When they arrived here, however, the learning curve was high. But the revelations were equally steep.

“Way back, when coming from France, I had to do things drastically opposite than what we did in France,” Marketta remembers. “At the beginning it was oh wow! It was the opposite climate (from France), where they have to chaptalize. Here, we have to control the sugars.”

Fourmeaux also recalls, “We had a goal stylistically in the balance of the wine. We didn’t want to make them overpowering, one element stronger than others. We don’t make Jacuzzi wines. Our style is pretty classical.”

And, “We make food wines. Everybody says that, but we make wines that cannot overpower the food. We found that style on this terroir here.”

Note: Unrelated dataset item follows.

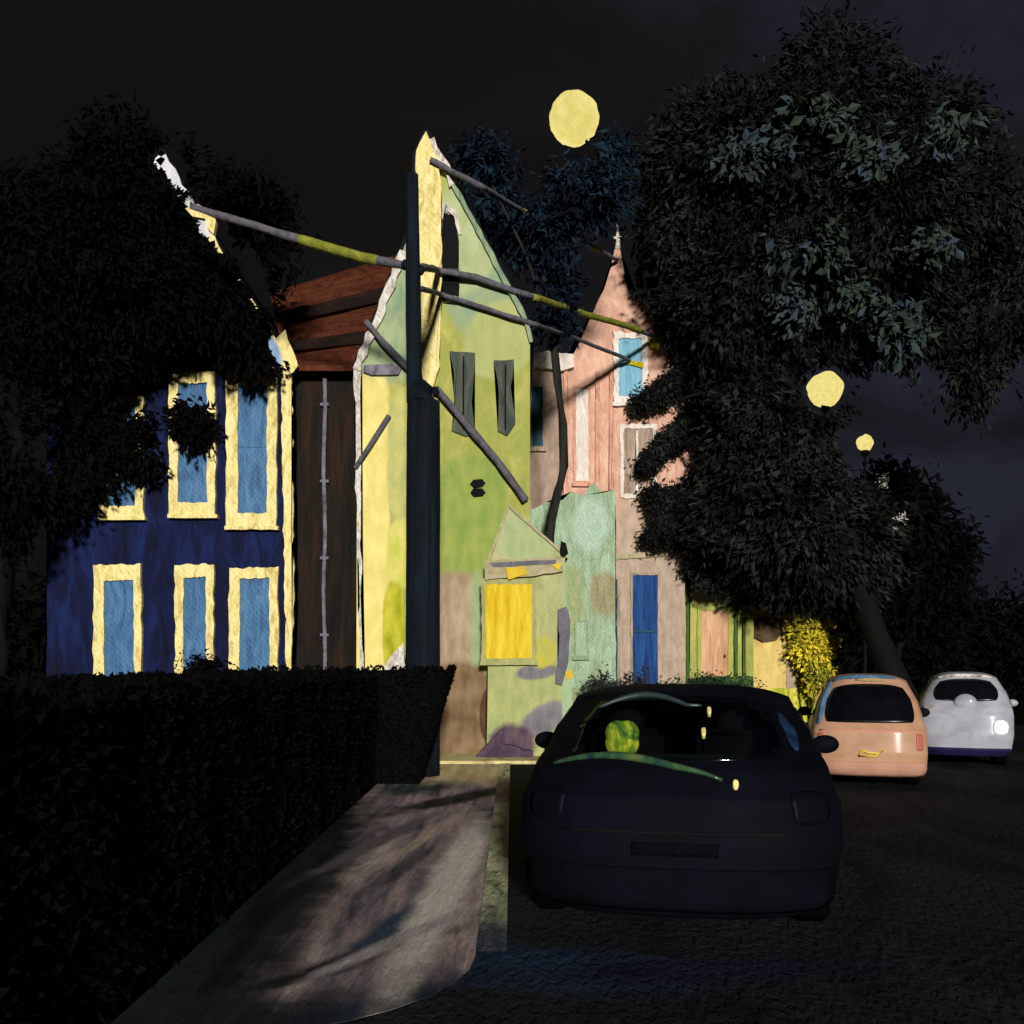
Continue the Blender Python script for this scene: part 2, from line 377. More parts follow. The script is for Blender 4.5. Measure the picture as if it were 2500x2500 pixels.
# pavement beside the kerb, rounded at the crossing
def roundpav(x0, x1, y0, y1, r, z0, z1, name, mat):
    b = bmesh.new(); pts = [(x0, y1), (x0, y0)]
    for i in range(9):
        t = math.pi / 2 * i / 8; pts.append((x1 - r + r * math.sin(t), y0 + r - r * math.cos(t)))
    pts.append((x1, y1))
    lo = [b.verts.new((x, y, z0)) for x, y in pts]; hi = [b.verts.new((x, y, z1)) for x, y in pts]
    b.faces.new(hi); b.faces.new(lo[::-1])
    for i in range(len(pts)):
        j = (i + 1) % len(pts); b.faces.new((lo[i], lo[j], hi[j], hi[i]))
    return tag(link(name, b, mat), None, None, kind='structure')
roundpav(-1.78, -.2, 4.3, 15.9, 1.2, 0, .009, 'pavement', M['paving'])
b = bmesh.new()
def kerbpts(off):
    x1, r, y0 = -.2 + off, 1.0 + off, 4.55 - off
    p = [(-1.78, y0)]
    for i in range(13):
        t = math.pi / 2 * i / 12; p.append((x1 - r + r * math.sin(t), y0 + r - r * math.cos(t)))
    p.append((x1, 15.9)); return p
A, B = kerbpts(.002), kerbpts(.17)
for i in range(len(A) - 1):
    if A[i][1] < 5.5 and A[i + 1][1] < 5.6: continue
    q = [(A[i], .0), (B[i], .0), (B[i + 1], .0), (A[i + 1], .0)]
    lo = [b.verts.new((x, y, 0)) for (x, y), _ in q]; hi = [b.verts.new((x, y, .018)) for (x, y), _ in q]
    mi = 1 if A[i][1] < 5.35 else 0
    for f_ in (b.faces.new(hi), b.faces.new((lo[1], lo[2], hi[2], hi[1])), b.faces.new((lo[0], hi[0], hi[3], lo[3]))): f_.material_index = mi
tag(link('kerb', b, [M['kerb'], M['kerbdark']]), None, None, kind='structure')
boxobj('forecourt', -1.78, 15.9, 0, .6, 17.5, .058, M['forecourt'])['kind'] = 'structure'

# ------------------------------------------------------------------ blue house
Yb = 18.0
R = thing('gabled_house', at(316, 1420, Yb), 'navy blue gabled house with six blue windows in cream frames behind the black tree', 'house')
slab('wall', [(88, 1420), (545, 1420), (545, 700), (305, 292), (88, 690)], Yb, 8, M['navy'], R, .01)
rk_m = patched('rake_paint', [(214, 200, 140), (240, 222, 150)], [(.05, 9.6, .75, 1.6, 0, 2, (230, 228, 230), (196, 196, 206)), (1.65, 6.9, .42, .62, 0, 2, (110, 140, 176), (150, 176, 204))], soft=.1, wobble=.2)
def rake(px, w, Y, depth, mat, parent, name='bargeboard', amp=.018):
    bm = bmesh.new(); pts = [at(u, v, Y) for u, v in px]; up = []
    k = []
    for i in range(len(pts) - 1):
        m_ = max(1, int((pts[i + 1] - pts[i]).length / .15))
        k += [pts[i].lerp(pts[i + 1], j / m_) for j in range(m_)]
    k.append(pts[-1])
    wd = w * Y / S; fr = []; bk = []
    for i, p in enumerate(k):
        d = (k[min(i + 1, len(k) - 1)] - k[max(0, i - 1)]).normalized(); nn = Vector((-d.z, 0, d.x))
        j1, j2 = random.uniform(-amp, amp), random.uniform(-amp, amp)
        fr.append(p + nn * (wd / 2 + j1)); bk.append(p - nn * (wd / 2 + j2))
    extrude(bm, fr + bk[::-1], depth)
    return link(name, bm, mat, parent)
for sgn, px in ((1, [(303, 284), (552, 703)]), (-1, [(305, 284), (74, 703)])):
    rake(px, 12, Yb - .05, 8.3, M['slate'], R, 'roof', .0)
    rake([(px[0][0], px[0][1] + 12), (px[1][0] - 4 * sgn, px[1][1] + 2)], 19, Yb - .11, .055, rk_m, R, 'bargeboard', .03)
slab('corner_board', [(530, 700), (551, 700), (554, 1130), (549, 1290), (540, 1290), (535, 1000)], Yb - .06, .06, M['cream'], R, .02)
slab('eaves_board', [(522, 640), (538, 622), (562, 690), (545, 712), (528, 700)], Yb - .09, .03, M['cream'], R, .02)
cols = [((186, 748, 270, 976), (18, 16, 16, 22)), ((318, 702, 406, 972), (18, 22, 16, 24)), ((426, 690, 522, 994), (22, 34, 18, 26)),
        ((176, 1066, 266, 1345), (20, 30, 14, 20)), ((330, 1066, 402, 1330), (16, 24, 14, 20)), ((432, 1072, 524, 1345), (20, 20, 16, 20))]
for i, (r, fw) in enumerate(cols):
    window(R, r, Yb, fw, M['cream'], M['bluepane'], .09, tilt=(3 if i == 2 else -2), amp=.018, bars=1 if i in (2,) else 0, barm=M['bluepane'])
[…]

What about her relatives and friends in France? What must they think of the reborn Americans to whom Fourmeaux refers as “21st century American pioneers,” which includes herself, Jean-Noël and their daughters, Clarisse, 26 and Mariette, 27?

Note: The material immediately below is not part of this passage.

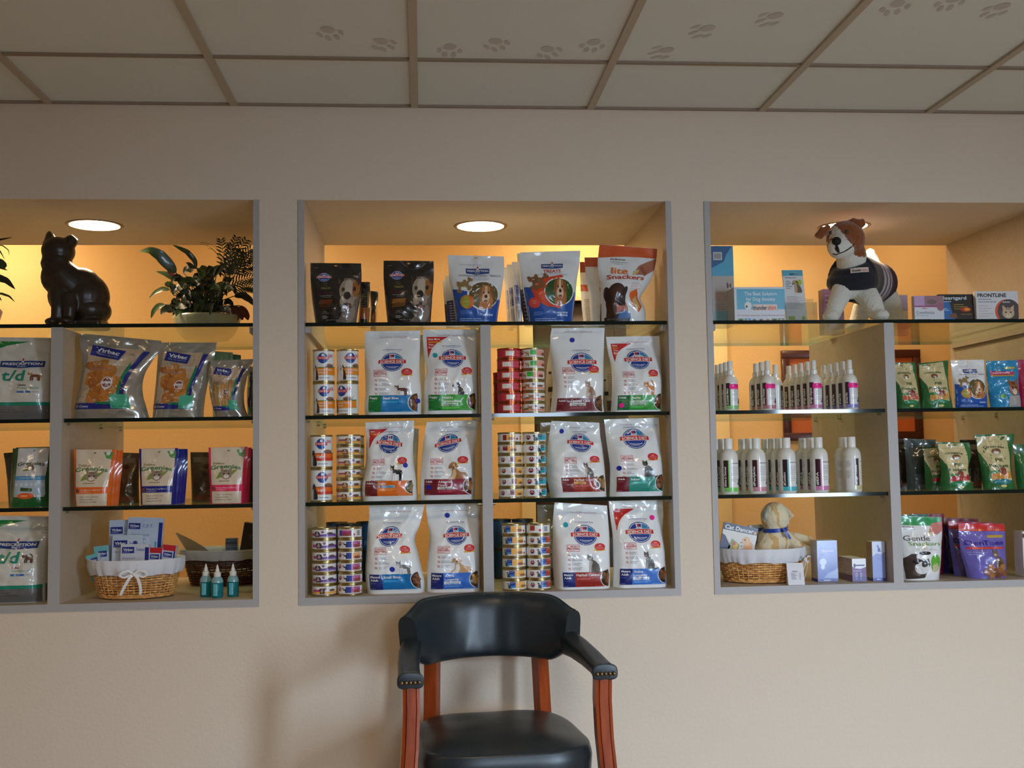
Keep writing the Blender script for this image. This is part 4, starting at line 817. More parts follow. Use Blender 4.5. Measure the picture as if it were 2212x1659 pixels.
def d_tq(p):
    p.poly([(.06, .78), (.82, .76), (.84, .70), (.08, .68)], (190, 40, 90), 3); p.rect(.08, .665, .82, .69, (206, 170, 60), 4); p.rect(.55, .82, .86, .86, (206, 180, 60), 3); p.lines(.14, .8, .735, 1, .03, .03, (226, 190, 210), 5, seed=4)
    p.lines(.3, .9, .6, 2, .03, .01, (90, 180, 210)); pic(p, 'cat_face', .5, .22, .92, .62, (150, 90, 60), (226, 210, 190), L=4); p.poly([(.5, .02), (.95, .02), (.97, .26), (.52, .24)], (170, 164, 160), 3); p.ell(.32, .24, .1, .04, (90, 160, 60), 4)
tp(2, .05, [(779, 777, 2137, 2206), (815, 2140, 2208), (850, 2144, 2210), (885, 2148, 2214)], .05, M_TQ, d_tq, 'turquoise treat pouch with a pink title band', 94, group=GR, amp=.005)
tp(2, .09, [(776, 776, 2200, 2262), (830, 2203, 2262), (886, 2206, 2262)], .05, film('pouch_magenta', (170, 20, 70)), None, 'magenta pouch cut off at the right picture edge', 95, group=GR)
M_DKP = film('pouch_slate', (62, 72, 66), rough=.35)
tp(3, .30, [(947, 950, 1935, 1990), (1000, 1935, 1990), (1058, 1935, 1990)], .05, film('pouch_umber', (70, 46, 30)), d_goldback, 'brown pouch at the back beside the right divider', 96, group=GR)
tp(3, .20, [(947, 950, 1958, 2028), (990, 1962, 2026), (1060, 1966, 2026)], .05, M_DKP, lambda p: (p.lines(.2, .8, .92, 2, .03, .01, (110, 120, 120)), p.rect(.2, .1, .8, .3, (84, 92, 96), 2)), 'slate-grey pouch turned around behind the red-striped pouch', 97, group=GR)
tp(3, .12, [(966, 964, 2000, 2050), (1000, 2003, 2055), (1061, 2006, 2060)], .05, M_KR, d_pill((190, 40, 36)), 'tan and green pouch half hidden behind the red-striped one', 98, group=GR)
tp(3, .20, [(950, 950, 2080, 2128), (1000, 2080, 2128), (1060, 2084, 2128)], .05, film('pouch_umber2', (64, 48, 34)), d_goldback, 'dark brown pouch in the gap left of the tallest tan pouch', 99, group=GR)
tp(3, .045, [(955, 956, 2030, 2102), (985, 2036, 2106), (1015, 2040, 2100), (1040, 2038, 2106), (1064, 2040, 2112)], .055, M_KR, d_pill((180, 30, 34)), 'tan and green pouch with a red stripe at the shelf front', 100, group=GR, amp=.0055)
tp(3, .05, [(939, 937, 2114, 2201), (975, 2121, 2196), (1020, 2128, 2194), (1064, 2134, 2204)], .06, M_KR, d_pill((216, 140, 50), (20, 120, 130)), 'tallest tan and green pouch with an orange stripe', 101, group=GR, amp=.005)
tp(3, .10, [(960, 960, 2196, 2255), (1000, 2200, 2255), (1064, 2206, 2255)], .05, M_KR, None, 'green pouch cut off at the right picture edge on the lower shelf', 102, group=GR)
def d_gentle(p):
    p.rect(0, .86, 1, 1, (34, 150, 80), 2); p.text('PURINA', .2, .835, .02, (110, 30, 40), 3, w=.25); p.lines(.1, .5, .8, 1, .02, .007, GREY)
    p.text('Gentle', .36, .665, .085, (76, 80, 84), 4, w=.6, bold=0); p.text('Snackers', .53, .58, .065, (108, 160, 50), 4, w=.76, bold=0); p.lines(.3, .9, .5, 2, .02, .007, (190, 190, 190))
    p.poly([(.06, .02), (.02, .34), (.2, .42), (.55, .42), (.62, .25), (.5, .04)], (66, 52, 46), 3); p.ell(.45, .38, .16, .05, (230, 228, 226), 5); p.ell(.42, .2, .18, .1, (214, 212, 210), 5); p.ell(.48, .26, .08, .05, (30, 28, 28), 6); p.ell(.28, .3, .07, .04, (30, 26, 26), 6); p.ell(.5, .43, .14, .03, (40, 34, 34), 6)
    p.ell(.77, .27, .13, .135, (96, 176, 50), 4); p.ell(.77, .2, .1, .07, (206, 196, 150), 5); p.poly([(.66, .76), (.74, .9), (1, .93), (1, .78), (.84, .72)], (206, 130, 120), 5); p.poly([(.62, .7), (.76, .7), (.76, .76), (.62, .75)], (214, 190, 140), 6)
tp(4, .2, [(1111, 1111, 1972, 2046), (1180, 1975, 2046), (1250, 1978, 2046)], .05, film('pouch_wine', (130, 24, 36)), None, 'wine-red pouch behind the white pouch with green top', 103, group=GR)
tp(4, .12, [(1113, 1112, 1947, 2012), (1180, 1950, 2012), (1254, 1954, 2012)], .05, film('pouch_jade', (20, 110, 76)), None, 'dark green pouch directly behind the white pouch with green top', 104, group=GR)
tp(4, .035, [(1116, 1119, 1949, 2044), (1150, 1951, 2045), (1200, 1953, 2043), (1257, 1958, 2039)], .07, M_PW, d_gentle, 'white pouch with green top and a black and white dog, lower right shelf', 105, group=GR, amp=.0045)
M_LIL = film('pouch_lilac', (112, 102, 186), rough=.28, coat=1)
def d_dent(p):
    R2 = (206, 34, 32); p.rect(0, .86, 1, 1, R2, 3)
    for k in range(18): p.ell(.05+k*.053, .885, .014, .008, (240, 170, 60), 4)
    p.rect(.55, .74, .92, .79, (196, 160, 60), 3); p.text('DenTees', .48, .655, .085, (60, 44, 150), 4, w=.84); p.rect(.08, .535, .88, .575, (206, 50, 60), 4); p.text('Treats for Dental Health', .48, .555, .02, (240, 150, 60), 6, w=.7, bold=0)
    p.text('CAT & DOG TREATS', .08, .48, .022, (206, 200, 236), 4, al='l', w=.4, bold=0); p.lines(.1, .5, .44, 1, .03, .008, (190, 185, 225))
    pic(p, 'cat_sit', .56, .1, .86, .54, (112, 88, 60), (190, 170, 140), L=4)
    for k, (x, y) in enumerate([(.4, .12), (.5, .2), (.6, .12), (.72, .15), (.5, .06), (.66, .04), (.84, .08), (.8, .2)]): p.ell(x, y, .09, .06, ((150, 90, 50), (176, 120, 70), (120, 76, 50))[k % 3], 8, rot=k)
tp(4, .22, [(1119, 1122, 2042, 2120), (1180, 2044, 2120), (1250, 2046, 2122)], .05, film('pouch_indigo', (40, 34, 110)), lambda p: p.rect(0, .86, 1, 1, (130, 20, 30), 3), 'indigo pouch with dark red top at the back of the lilac row', 106, group=GR)
tp(4, .14, [(1127, 1130, 2056, 2152), (1180, 2060, 2154), (1252, 2070, 2156)], .06, M_LIL, d_dent, 'second lilac pouch with red top, behind the front lilac one', 107, group=GR, amp=.004)
tp(4, .045, [(1132, 1133, 2081, 2182), (1160, 2083, 2184), (1200, 2088, 2185), (1230, 2096, 2186), (1256, 2102, 2187)], .08, M_LIL, d_dent, 'front lilac pouch with red top and gold dots', 108, group=GR, amp=.005)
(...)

“In France, they said they did not realize you can make this quality in California,” she says. “(French wine consultant) Michel Rolland once tasted our wines here and said they’re incredibly well-balanced.”

So, when they first alighted in the Napa Valley, Marketta sent a one-sentence message back to Bordeaux. It’s a succinct missive which over the years, she favors repeating. It goes like this:

“We reported back to France, It looks good. We stay.

But why leave Bordeaux in the first place?

“We had an option,” she explains. “Either to blend into the French traditions and keep doing what had been done for a very long time.”

“(But) we (she and her husband) are both independent thinkers and we had our own goal, our own vision. We felt we had more of a challenge here and more freedom to have our own fingerprint on our wine that we both believe in.”

Apparently they saw in America, an opportunity to fulfill their aspirations and impart their imprint on the wine world.

“The freedom was incredible. You could plant whatever you wanted to plant,” she says enthusiastically, but with a caveat. “The vineyards didn’t have a lot of importance. At that time it was for the winemakers, who were the lawyers and the doctors.”

“(But) what has been amazing is the switch from that to the respect of the vineyards. … It’s been a huge development from pure analysis to sensual taste.”

Did the Fourmeauxs make the right choice?

“One hundred percent, absolutely,” she answers without hesitation. However, she concedes, “It’s been extremely challenging, because we didn’t come to this country with a pocket full of money.”